For adventure photographers, the biggest improvement with the iPhone 11 Pro is the new 12-megapixel, 13-mm focal length, f/2.4 ultra wide-angle lens that sits alongside the more standard 26mm and 52mm lenses you’ve seen on previous iPhone models. That new lens is twice as wide as the standard 26mm and perfect for landscape and action photography. It allows you to capture a 120-degree field of view, so a full third of your surroundings get mapped into the photo, a feature that’s particularly great in the West where we have big, wide-open vistas. 

(Courtesy Apple)

For action shots, the wider frame can capture your subject while also catching things like the grandiosity of the rock wall you’re scaling, or the immensity of the mountain range you just climbed. You’ll now be able to shoot photos similar to of a skier launching off a cliff, where the entire person is in the frame as well as a wide background that adds context and depth.

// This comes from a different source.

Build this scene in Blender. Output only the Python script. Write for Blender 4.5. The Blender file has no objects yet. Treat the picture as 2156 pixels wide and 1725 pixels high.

My other favorite upgrade on the Pro is called Night mode. It’s a bracketing feature where the 26mm camera senses a low-light situation and automatically takes multiple photos all in a row—including several longer exposures—and then combines them for a brighter, crisper, less-noisy (read: less grainy), and more color-accurate photo. According to Apple, the phone will take a series of photos over one- to three-seconds when handheld, and can combine up to 28-seconds worth of photos when it’s on a tripod. 

These photos are not quite as nice as what you’d get on a pro mirrorless camera, but are stunning nonetheless. A similar bracketing technique is also built into the phone’s Smart HDR feature where it takes multiple photos, even during the daytime, to get a nice balance of highlight and shadow detail. 

(Courtesy Apple)

Video-wise, the iPhone 11 Pro still shoots crisp 4K video at up to 60 frames per-second, but with iOS 13 you'll have a much richer editing tool once you’re done shooting. In the camera app you adjust the exposure, change the warmth, increase the sharpness, and reduce noise—all of which allow you much more control over how your video looks before you upload it to YouTube or Instagram. 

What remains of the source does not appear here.